**Work required**
Return, exactly as written, every line from the first line of the data below through the line that contains "COL = S.collection".

━━━ Data provided

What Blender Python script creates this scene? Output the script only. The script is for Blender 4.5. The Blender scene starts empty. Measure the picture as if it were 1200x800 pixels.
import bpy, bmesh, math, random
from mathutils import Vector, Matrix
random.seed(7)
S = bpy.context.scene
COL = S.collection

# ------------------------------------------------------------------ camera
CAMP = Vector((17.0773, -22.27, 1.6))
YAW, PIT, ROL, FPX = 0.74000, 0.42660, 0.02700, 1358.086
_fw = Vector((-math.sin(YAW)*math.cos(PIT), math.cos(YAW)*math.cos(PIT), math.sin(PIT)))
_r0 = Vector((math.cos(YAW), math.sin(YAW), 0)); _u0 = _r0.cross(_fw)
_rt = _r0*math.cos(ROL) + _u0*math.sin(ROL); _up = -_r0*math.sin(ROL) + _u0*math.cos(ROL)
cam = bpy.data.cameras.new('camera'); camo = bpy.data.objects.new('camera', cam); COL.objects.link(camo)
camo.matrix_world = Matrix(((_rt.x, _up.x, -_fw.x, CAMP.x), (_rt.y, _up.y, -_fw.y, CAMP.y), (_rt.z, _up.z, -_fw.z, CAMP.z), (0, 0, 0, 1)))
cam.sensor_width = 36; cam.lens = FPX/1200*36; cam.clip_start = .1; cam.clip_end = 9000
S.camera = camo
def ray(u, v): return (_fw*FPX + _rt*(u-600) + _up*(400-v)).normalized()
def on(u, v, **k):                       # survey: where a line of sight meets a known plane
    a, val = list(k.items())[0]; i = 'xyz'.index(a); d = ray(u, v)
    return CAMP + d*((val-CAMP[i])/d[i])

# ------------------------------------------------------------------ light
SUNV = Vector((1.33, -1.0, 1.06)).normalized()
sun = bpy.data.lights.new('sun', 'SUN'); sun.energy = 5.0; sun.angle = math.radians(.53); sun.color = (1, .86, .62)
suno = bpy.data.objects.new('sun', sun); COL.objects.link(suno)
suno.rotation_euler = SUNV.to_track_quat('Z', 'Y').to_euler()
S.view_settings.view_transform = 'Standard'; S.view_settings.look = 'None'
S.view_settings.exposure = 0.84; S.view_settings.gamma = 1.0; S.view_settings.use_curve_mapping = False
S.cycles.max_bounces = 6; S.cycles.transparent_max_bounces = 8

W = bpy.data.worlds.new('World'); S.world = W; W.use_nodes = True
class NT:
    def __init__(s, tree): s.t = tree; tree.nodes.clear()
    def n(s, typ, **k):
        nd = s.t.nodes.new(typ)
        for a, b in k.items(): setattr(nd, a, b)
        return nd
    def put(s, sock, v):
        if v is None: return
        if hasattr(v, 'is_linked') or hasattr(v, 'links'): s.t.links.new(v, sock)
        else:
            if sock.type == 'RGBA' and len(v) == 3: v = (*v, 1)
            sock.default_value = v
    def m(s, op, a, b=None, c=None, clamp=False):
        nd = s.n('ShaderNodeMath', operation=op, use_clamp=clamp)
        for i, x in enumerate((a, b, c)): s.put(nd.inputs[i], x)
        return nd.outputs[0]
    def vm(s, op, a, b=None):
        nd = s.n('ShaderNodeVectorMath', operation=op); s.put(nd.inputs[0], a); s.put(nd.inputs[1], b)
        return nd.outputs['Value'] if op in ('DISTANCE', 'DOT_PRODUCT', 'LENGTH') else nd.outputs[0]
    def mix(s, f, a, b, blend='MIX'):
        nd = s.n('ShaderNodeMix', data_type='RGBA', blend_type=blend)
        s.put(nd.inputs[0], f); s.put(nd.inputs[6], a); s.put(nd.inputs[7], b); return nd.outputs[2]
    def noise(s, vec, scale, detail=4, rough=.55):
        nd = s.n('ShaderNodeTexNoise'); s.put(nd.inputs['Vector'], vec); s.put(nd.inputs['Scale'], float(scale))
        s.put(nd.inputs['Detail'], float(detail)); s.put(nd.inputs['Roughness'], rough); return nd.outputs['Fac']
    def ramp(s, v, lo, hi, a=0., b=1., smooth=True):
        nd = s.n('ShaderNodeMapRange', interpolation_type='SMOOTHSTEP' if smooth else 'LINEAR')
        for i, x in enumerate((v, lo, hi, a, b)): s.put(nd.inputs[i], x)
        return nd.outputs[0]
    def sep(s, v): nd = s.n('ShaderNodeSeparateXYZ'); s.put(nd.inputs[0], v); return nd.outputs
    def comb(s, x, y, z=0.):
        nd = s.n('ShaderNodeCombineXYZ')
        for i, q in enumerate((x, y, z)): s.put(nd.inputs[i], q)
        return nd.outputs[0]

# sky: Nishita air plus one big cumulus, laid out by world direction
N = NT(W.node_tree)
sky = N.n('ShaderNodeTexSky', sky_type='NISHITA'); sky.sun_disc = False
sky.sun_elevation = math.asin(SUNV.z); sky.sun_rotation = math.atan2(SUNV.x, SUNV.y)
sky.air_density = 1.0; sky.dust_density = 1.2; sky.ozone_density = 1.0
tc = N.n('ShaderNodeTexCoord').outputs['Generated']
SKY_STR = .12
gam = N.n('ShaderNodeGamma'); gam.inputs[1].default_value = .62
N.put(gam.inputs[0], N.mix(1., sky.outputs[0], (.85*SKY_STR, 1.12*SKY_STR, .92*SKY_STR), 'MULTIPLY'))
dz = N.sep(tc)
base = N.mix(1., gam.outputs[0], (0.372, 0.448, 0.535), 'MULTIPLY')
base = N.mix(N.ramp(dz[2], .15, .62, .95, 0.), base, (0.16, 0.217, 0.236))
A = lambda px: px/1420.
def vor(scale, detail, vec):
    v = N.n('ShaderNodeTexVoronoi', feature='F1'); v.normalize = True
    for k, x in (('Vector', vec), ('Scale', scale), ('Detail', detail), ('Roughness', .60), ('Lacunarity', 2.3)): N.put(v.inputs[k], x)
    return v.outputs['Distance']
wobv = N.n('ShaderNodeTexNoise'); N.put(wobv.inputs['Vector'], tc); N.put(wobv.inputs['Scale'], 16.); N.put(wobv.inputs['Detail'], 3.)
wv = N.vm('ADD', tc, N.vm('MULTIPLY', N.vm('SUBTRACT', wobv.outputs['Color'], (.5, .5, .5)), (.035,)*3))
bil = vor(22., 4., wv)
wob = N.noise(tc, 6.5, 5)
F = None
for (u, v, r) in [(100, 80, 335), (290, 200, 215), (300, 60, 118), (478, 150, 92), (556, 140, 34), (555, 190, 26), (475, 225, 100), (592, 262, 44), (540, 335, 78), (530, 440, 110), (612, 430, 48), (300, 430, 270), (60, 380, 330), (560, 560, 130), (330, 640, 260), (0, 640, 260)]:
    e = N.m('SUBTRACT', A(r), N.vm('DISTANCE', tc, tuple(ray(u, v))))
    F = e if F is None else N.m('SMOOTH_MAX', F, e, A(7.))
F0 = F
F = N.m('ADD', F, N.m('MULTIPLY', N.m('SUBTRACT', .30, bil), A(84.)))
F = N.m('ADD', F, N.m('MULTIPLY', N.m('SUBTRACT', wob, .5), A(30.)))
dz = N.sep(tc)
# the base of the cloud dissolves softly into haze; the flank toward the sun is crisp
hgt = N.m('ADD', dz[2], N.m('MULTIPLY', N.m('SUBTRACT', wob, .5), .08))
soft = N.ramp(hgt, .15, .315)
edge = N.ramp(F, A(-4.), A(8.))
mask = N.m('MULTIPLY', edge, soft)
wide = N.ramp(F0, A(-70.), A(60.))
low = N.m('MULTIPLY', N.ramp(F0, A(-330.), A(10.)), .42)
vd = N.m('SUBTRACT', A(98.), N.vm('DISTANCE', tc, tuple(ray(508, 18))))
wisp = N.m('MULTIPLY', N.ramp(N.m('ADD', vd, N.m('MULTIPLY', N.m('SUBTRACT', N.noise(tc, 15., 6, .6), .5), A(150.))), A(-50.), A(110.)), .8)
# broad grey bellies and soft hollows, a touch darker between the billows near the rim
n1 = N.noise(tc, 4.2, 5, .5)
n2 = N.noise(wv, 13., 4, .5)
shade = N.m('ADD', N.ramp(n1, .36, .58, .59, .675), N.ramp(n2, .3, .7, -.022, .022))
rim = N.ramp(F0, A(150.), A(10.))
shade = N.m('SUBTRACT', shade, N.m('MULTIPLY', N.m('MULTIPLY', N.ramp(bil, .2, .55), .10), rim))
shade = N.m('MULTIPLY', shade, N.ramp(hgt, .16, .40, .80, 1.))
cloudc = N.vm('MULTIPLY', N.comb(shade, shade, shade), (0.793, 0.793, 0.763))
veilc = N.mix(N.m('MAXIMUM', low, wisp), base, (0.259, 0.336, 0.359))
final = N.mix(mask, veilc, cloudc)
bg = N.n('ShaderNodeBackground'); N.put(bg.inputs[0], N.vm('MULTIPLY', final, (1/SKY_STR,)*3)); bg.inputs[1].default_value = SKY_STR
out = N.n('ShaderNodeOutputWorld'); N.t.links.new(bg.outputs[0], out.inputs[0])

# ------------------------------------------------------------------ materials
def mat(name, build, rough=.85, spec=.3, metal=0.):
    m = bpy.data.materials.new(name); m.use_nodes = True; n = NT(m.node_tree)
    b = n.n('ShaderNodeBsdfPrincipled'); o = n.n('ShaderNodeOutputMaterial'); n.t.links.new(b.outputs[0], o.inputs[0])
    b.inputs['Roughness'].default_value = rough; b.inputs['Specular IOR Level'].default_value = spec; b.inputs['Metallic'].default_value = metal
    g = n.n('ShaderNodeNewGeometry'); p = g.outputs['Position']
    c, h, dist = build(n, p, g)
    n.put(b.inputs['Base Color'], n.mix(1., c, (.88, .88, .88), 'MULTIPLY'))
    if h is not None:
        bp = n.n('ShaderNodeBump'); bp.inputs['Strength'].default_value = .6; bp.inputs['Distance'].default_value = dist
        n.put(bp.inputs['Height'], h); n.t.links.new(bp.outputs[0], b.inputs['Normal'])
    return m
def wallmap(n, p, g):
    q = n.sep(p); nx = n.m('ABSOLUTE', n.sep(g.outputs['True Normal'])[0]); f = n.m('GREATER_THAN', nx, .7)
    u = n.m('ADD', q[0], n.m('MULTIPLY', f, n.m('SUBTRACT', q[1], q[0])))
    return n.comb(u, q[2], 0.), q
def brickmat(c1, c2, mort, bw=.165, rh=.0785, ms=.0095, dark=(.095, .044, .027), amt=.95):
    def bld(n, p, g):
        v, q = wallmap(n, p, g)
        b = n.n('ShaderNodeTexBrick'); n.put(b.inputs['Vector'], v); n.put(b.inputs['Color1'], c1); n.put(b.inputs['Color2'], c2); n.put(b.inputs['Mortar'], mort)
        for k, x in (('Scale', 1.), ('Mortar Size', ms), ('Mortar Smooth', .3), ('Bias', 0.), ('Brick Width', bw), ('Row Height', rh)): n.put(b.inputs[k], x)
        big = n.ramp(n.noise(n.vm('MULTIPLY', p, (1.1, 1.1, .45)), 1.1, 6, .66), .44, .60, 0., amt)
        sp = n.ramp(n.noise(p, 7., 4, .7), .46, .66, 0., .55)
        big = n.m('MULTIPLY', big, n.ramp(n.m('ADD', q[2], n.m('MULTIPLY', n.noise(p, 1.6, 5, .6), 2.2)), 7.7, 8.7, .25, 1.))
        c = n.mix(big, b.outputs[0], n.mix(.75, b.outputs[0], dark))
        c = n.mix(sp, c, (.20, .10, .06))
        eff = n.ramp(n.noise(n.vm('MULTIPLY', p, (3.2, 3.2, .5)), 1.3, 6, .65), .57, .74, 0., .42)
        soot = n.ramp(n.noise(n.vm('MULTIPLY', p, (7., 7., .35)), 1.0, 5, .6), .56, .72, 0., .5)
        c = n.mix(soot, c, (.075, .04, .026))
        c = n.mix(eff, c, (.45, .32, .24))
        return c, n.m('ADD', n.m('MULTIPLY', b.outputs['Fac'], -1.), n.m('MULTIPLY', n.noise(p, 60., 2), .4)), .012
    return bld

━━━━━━

**Written solution**
What Blender Python script creates this scene? Output the script only. The script is for Blender 4.5. The Blender scene starts empty. Measure the picture as if it were 1200x800 pixels.
import bpy, bmesh, math, random
from mathutils import Vector, Matrix
random.seed(7)
S = bpy.context.scene
COL = S.collection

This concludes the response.